I wrote a proof for a theorem and would appreciate if someone could check if my proof is sound. Thanks a lot.
$Theorem$:
Every set that contains a linearly dependent set is linearly dependent.
$Proof$:
Let $S=\{v_1, v_2,…,v_k\}$ be a set of vectors. Let $L=\{v_1, v_2, …, v_l\} \subset S$, $l \lt k$, be a linearly dependent subset of $S$.
Since $L$ is linearly dependent, there must exist, without loss of generality, $v_1 \in L$ such that
$$\sum_{i=2}^l \alpha_i v_i = v_1, \ \alpha_i \in \mathbb{R}$$
Then we can write a sum
$$\sum_{i=2}^l \alpha_i v_i + \sum_{i = l+1}^k 0 v_i= v_1 =$$
$$\sum_{i=2}^k \alpha_i v_i = v_1$$
where $\alpha_i=0$ for $l+1 \lt i\lt k$.
Rearranging,
$$\sum_{i=2}^k \alpha_i v_i – v_1 = 0 \iff \sum_{i=1}^k \alpha_i v_i = 0$$
with $\alpha_i \in \mathbb{R}$ not all zero.

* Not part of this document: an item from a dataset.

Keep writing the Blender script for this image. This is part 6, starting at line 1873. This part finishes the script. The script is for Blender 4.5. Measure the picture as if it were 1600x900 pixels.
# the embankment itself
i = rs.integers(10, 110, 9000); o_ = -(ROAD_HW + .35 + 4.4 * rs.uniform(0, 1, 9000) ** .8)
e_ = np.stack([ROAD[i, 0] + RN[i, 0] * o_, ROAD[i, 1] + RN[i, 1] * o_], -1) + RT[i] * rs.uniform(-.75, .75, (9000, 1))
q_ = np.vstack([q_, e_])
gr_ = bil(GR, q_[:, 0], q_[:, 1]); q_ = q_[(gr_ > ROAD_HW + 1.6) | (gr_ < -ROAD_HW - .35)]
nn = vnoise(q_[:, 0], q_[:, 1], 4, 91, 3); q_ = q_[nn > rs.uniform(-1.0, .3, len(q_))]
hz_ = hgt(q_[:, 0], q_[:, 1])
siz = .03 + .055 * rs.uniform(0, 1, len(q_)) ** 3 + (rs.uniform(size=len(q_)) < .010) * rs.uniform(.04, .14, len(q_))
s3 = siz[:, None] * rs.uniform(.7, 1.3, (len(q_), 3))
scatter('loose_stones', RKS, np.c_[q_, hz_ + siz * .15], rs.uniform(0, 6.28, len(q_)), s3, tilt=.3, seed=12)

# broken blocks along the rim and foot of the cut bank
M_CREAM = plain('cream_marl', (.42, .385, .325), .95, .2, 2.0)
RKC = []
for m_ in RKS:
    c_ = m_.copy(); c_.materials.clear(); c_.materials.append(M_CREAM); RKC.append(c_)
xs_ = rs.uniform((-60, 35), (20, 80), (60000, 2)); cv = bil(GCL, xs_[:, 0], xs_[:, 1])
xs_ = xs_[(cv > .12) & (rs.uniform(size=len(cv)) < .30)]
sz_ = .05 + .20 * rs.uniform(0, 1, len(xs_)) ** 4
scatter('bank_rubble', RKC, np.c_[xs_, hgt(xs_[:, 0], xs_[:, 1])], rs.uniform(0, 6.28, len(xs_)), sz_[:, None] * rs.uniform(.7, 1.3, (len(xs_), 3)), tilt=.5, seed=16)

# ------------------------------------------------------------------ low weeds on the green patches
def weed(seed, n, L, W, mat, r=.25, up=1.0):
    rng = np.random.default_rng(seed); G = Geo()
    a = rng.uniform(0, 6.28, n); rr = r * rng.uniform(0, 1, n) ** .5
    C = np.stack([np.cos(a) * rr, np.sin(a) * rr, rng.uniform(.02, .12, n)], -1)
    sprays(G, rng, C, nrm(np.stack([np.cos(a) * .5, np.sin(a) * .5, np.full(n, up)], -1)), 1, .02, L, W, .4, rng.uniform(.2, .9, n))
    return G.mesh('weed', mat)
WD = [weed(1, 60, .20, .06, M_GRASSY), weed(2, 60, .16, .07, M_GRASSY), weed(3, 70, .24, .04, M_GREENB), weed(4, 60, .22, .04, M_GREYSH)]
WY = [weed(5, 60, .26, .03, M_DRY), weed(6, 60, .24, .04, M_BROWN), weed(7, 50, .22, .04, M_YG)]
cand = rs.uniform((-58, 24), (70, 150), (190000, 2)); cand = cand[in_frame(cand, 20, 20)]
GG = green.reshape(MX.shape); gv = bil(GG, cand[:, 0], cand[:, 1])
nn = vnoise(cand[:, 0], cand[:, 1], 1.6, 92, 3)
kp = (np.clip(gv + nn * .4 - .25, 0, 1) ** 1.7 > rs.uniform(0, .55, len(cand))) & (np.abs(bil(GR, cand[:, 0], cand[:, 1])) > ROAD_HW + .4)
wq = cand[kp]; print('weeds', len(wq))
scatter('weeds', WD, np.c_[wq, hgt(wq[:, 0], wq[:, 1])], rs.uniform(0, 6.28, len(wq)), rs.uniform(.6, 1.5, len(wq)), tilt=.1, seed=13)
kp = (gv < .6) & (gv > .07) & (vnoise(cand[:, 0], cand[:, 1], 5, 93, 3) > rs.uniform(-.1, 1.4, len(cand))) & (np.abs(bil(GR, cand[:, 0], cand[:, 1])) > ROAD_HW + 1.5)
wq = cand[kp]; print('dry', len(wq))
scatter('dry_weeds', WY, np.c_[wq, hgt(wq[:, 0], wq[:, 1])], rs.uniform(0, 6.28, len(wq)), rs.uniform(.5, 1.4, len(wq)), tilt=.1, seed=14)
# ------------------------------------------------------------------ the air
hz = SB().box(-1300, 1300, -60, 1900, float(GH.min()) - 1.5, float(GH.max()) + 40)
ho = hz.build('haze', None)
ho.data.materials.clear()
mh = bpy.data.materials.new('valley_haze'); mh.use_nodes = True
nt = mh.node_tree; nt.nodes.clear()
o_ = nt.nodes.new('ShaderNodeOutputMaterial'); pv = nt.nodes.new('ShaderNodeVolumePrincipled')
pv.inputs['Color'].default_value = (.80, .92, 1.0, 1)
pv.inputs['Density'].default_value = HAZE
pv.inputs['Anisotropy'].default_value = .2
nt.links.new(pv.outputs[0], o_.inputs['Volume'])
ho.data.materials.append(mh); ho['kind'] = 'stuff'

Thus, the set $S$ is linearly dependent. This completes the proof.
Best Answer
It is not correct. You actually did not use the fact that $L$ is linearly dependent at all. In the second paragraph of you proof, you should have written that, since $L$ is linearly dependente, there are numbers $\alpha_1,\ldots,\alpha_l\in\mathbb R$ not all of which are $0$ such that $\sum_{j=1}^l\alpha_jv_j=0$.
Besides, you assumed that $S$ is finite, but the statement that you are trying to prove doesn't contain that assumption.